THE TASK >>
Where a line of the listing below includes the word "objects", reproduce that line.

%%

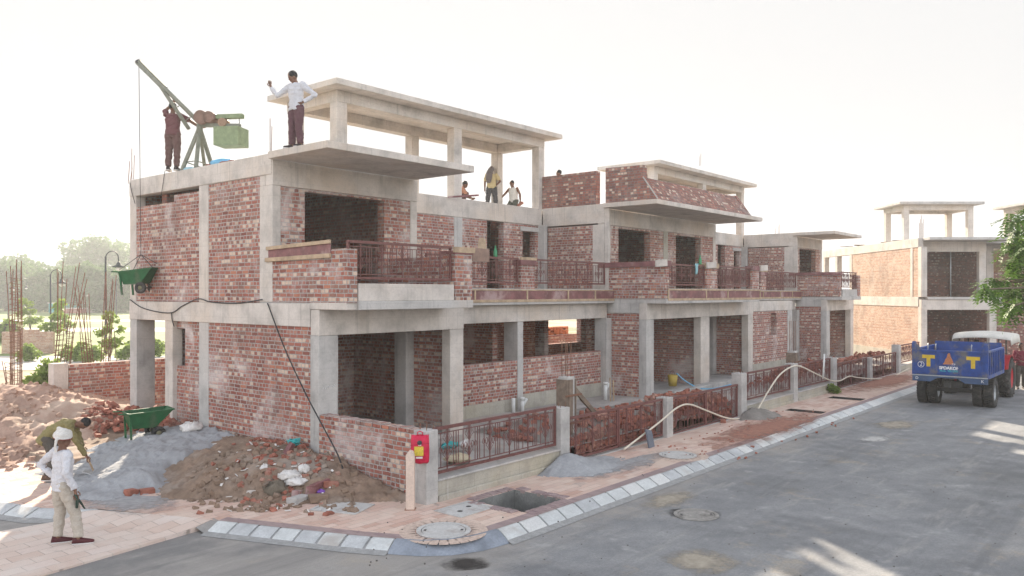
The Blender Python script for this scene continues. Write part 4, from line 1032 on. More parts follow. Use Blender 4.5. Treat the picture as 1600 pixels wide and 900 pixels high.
for a, b, lab in (((897, 607, 10.6), (925, 640, 10.5), 'weathered plank propped behind the second fence post'), ((908, 622, 10.7), (930, 645, 10.5), 'second propped plank lying lower among the bricks')):
    tag(MB().bar(P(a[0], a[1], 't', a[2]), P(b[0], b[1], 't', b[2]), .06, .1).build('plank', WOODD, None, .004), lab, 'plank')
# yellow bucket and blue pipe in the middle garage
bk = thing('bucket', 'yellow plastic bucket at the edge of the middle garage floor', 'bucket', tuple(P(1051, 603, 't', 12.9)))
MB().lathe([(.001, 0), (.13, 0), (.165, .36), (.155, .36), (.125, .02), (.001, .02)], (0, 0, 0), n=24).build('pail', plain('yellow_plastic', (.42, .30, .06), .5, .2, 5), bk, world=False)
MB().tube([(.165 * math.cos(a), .02, .36 + .14 * math.sin(a)) for a in [math.pi * k / 10 for k in range(11)]], .006, 5).build('handle', DARKM, bk, world=False)
hose('hose', [P(1057, 583, 't', 12.8), P(1072, 596, 't', 12.5), P(1092, 606, 't', 12.2), P(1115, 607, 't', 11.8), P(1145, 600, 't', 11.6)], .02, BLUES, 'thin blue hose running from the yellow bucket over the yard', 'hose')
tag(MB().box(22.5, 28.9, 12.15, 12.5, .3, .56).build('concrete_step', CONG, None, .03), 'rough concrete step along the middle garage', 'step')
hose('hose', [P(1246, 608, 't', 9.95), P(1270, 603, 't', 10.0), P(1300, 602, 't', 10.0)], .05, BLUES, 'thick blue pipe lying behind the fence near the weeds', 'pipe')
# litter on the dirt heap
def on(u, v, z):
    a = P(u, v, 'z', 1.3); b = P(u, v, 'z', .0)
    for k in range(130):
        q = a.lerp(b, k / 130)
        if q.x < 9.4 and q.z <= max(.12, dirtf.h(q.x, q.y), sand.h(q.x, q.y)) + .02: return q
    return P(u, v, 'z', z)
def sack(u, v, z, r, label, mat=CLOTHW, seed=1, name='cement_sack', cat='sack'):
    c = on(u, v, z); b = MB(); rnd = random.Random(seed); rings = []
    for j in range(9):
        ph = -1.3 + j * .33; ring = []
        for k in range(26):
            a = 2 * math.pi * k / 26; q = 1 + .38 * mnoise.noise((math.cos(a) * 1.9 + seed * 5, math.sin(a) * 1.9, j * .6)) + .28 * mnoise.noise((math.cos(a) * 5 + seed, math.sin(a) * 5, j * 1.3))
            ring.append((c.x + r[0] * math.cos(ph) * math.cos(a) * q, c.y + r[1] * math.cos(ph) * math.sin(a) * q, c.z + r[2] * math.sin(ph) * q + .05 * mnoise.noise((math.cos(a) * 3 + ph * 2, math.sin(a) * 3, seed + ph * 3))))
        rings.append(ring)
    return tag(b.loft(rings).build(name, mat), label, cat)
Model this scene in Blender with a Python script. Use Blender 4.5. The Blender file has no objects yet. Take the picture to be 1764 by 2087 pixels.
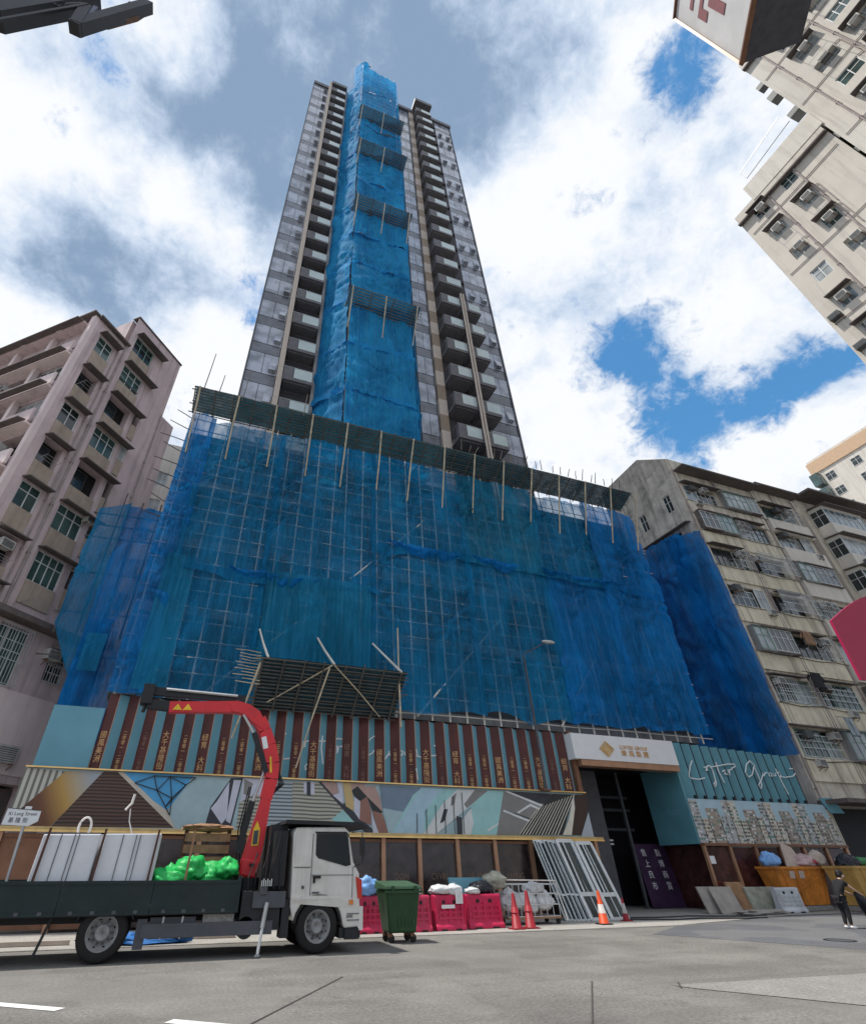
import bpy, bmesh, math, random
from mathutils import Vector, Matrix, noise

rnd = random.Random(11)
sc = bpy.context.scene
col = sc.collection
R = math.radians

# ------------------------------------------------------------------ camera
YAW, PITCH, CAM_H = R(19.2), R(36.0), 1.6
cam_d = bpy.data.cameras.new('camera')
cam = bpy.data.objects.new('camera', cam_d); col.objects.link(cam)
cam_d.sensor_width = 36.0
cam_d.lens = 36.0 * 1015 / 2087
cam_d.shift_x = 112 / 2087
cam_d.shift_y = -12.5 / 2087
cam_d.clip_start = 0.1; cam_d.clip_end = 4000
cy, sy, cp, sp = math.cos(YAW), math.sin(YAW), math.cos(PITCH), math.sin(PITCH)
fw = Vector((sy * cp, cy * cp, sp)); rt = Vector((cy, -sy, 0)); up = rt.cross(fw)
cam.matrix_world = Matrix(((rt.x, up.x, -fw.x, 0), (rt.y, up.y, -fw.y, 0), (rt.z, up.z, -fw.z, CAM_H), (0, 0, 0, 1)))
sc.camera = cam

# ------------------------------------------------------------------ light and sky
sc.view_settings.view_transform = 'Standard'
sc.view_settings.look = 'None'
sc.view_settings.exposure = 0.58
sc.view_settings.gamma = 1.0
sc.view_settings.use_curve_mapping = False
TO_SUN = Vector((-0.36, 0.06, 0.93)).normalized()
sun_d = bpy.data.lights.new('sun', 'SUN'); sun_d.energy = 3.0; sun_d.angle = R(2); sun_d.color = (1.0, 0.95, 0.87)
sun = bpy.data.objects.new('sun', sun_d); col.objects.link(sun)
sun.rotation_euler = TO_SUN.to_track_quat('Z', 'Y').to_euler()
sun.location = (0, 0, 200)
world = bpy.data.worlds.new('World'); sc.world = world; world.use_nodes = True

COVER = [[-0.0058, 0.2875, 0.9578, 0.97998, 0.5], [-0.1585, 0.35, 0.9232, 0.9937, 0.4], [0.1782, 0.1252, 0.976, 0.98453, 0.45], [-0.2529, 0.5552, 0.7923, 0.99214, 0.4], [-0.3767, 0.4194, 0.826, 0.99409, 0.45], [-0.2136, 0.2655, 0.9401, 0.99857, 0.35], [-0.1446, 0.4464, 0.8831, 0.99375, 0.4], [-0.3622, 0.6436, 0.6742, 0.99328, 0.4], [-0.0686, 0.6637, 0.7448, 0.9941, 0.4], [0.3378, 0.0948, 0.9364, 0.99252, 0.4], [0.4941, 0.3528, 0.7946, 0.99507, 0.3], [0.6272, 0.2218, 0.7467, 0.98995, 0.45], [0.3631, 0.273, 0.8908, 0.99427, 0.4], [0.5143, 0.5024, 0.6951, 0.99292, 0.4], [0.7922, 0.3527, 0.4981, 0.9968, 0.75], [0.7867, 0.3918, 0.477, 0.99807, 0.5], [0.811, 0.2473, 0.5301, 0.99911, 0.5], [0.7295, 0.1955, 0.6554, 0.99801, 0.4], [0.272, 0.2312, 0.9341, 0.99361, 0.3], [0.5226, 0.2324, 0.8203, 0.99673, 0.3], [0.473, 0.1579, 0.8668, 0.99919, 0.15], [0.711, 0.3284, 0.6218, 0.99951, 0.4], [0.5415, 0.1026, 0.8344, 0.99546, 0.3], [0.6243, 0.4981, 0.6017, 0.99606, 0.35], [0.4364, 0.2372, 0.8679, 0.99902, -0.5], [0.5602, 0.3805, 0.7358, 0.99774, -0.75], [0.6066, 0.3327, 0.722, 0.99791, -0.6], [0.6593, 0.3893, 0.6433, 0.99778, -0.6], [0.7217, 0.3758, 0.5813, 0.99735, -0.7], [0.4475, 0.0912, 0.8896, 0.9984, -0.6], [0.4716, 0.0409, 0.8808, 0.9989, -0.5], [0.737, 0.2741, 0.6178, 0.99772, -0.7], [-0.289, 0.3218, 0.9016, 0.99937, -0.55], [-0.3277, 0.389, 0.861, 0.99958, -0.35], [0.283, 0.1883, 0.9404, 0.99945, -0.6], [0.7583, 0.2239, 0.6123, 0.99876, -0.5], [0.8224, 0.28, 0.4953, 0.99949, -0.6], [0.4646, 0.3467, 0.8148, 0.99919, -0.35], [-0.0601, 0.5505, 0.8326, 0.99907, -0.45], [0.7939, 0.3102, 0.5231, 0.99931, -0.1], [0.5003, 0.0944, 0.8607, 0.99931, -0.4], [-0.034, 0.5876, 0.8084, 0.99937, -0.3]]
GRAY = [[-0.003, 0.2685, 0.9633, 0.97905, 1], [-0.1414, 0.3697, 0.9183, 0.99147, 0.7], [-0.2521, 0.5614, 0.7882, 0.99099, 0.75], [-0.3571, 0.5173, 0.7778, 0.99643, 0.6], [0.1827, 0.1343, 0.974, 0.98755, 0.6], [-0.1296, 0.6183, 0.7752, 0.99822, -0.5], [-0.1944, 0.2703, 0.9429, 0.99851, -1.0], [-0.3766, 0.4355, 0.8176, 0.99708, -0.9], [-0.1446, 0.4464, 0.8831, 0.99746, -0.9], [-0.2303, 0.4515, 0.8621, 0.99777, -0.6], [-0.0686, 0.6637, 0.7448, 0.99593, -0.6], [0.377, 0.2665, 0.8871, 0.99439, -0.7], [0.3585, 0.1028, 0.9279, 0.99782, -0.5], [0.5353, 0.4889, 0.6888, 0.99305, -0.4], [0.7903, 0.3483, 0.504, 0.99582, -1.0], [0.6318, 0.2184, 0.7437, 0.99389, -0.35], [0.4063, 0.3549, 0.842, 0.99788, 0.3], [0.5681, 0.3066, 0.7637, 0.99542, 0.3], [0.3304, 0.1439, 0.9328, 0.99759, 0.4], [-0.363, 0.638, 0.6791, 0.99708, -0.8], [0.7973, 0.3657, 0.4801, 0.99858, 0.7], [0.8052, 0.2823, 0.5215, 0.99976, -0.5]]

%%

FINISHED TASK >>
Model this scene in Blender with a Python script. Use Blender 4.5. The Blender file has no objects yet. Take the picture to be 1764 by 2087 pixels.
cam = bpy.data.objects.new('camera', cam_d); col.objects.link(cam)
sun = bpy.data.objects.new('sun', sun_d); col.objects.link(sun)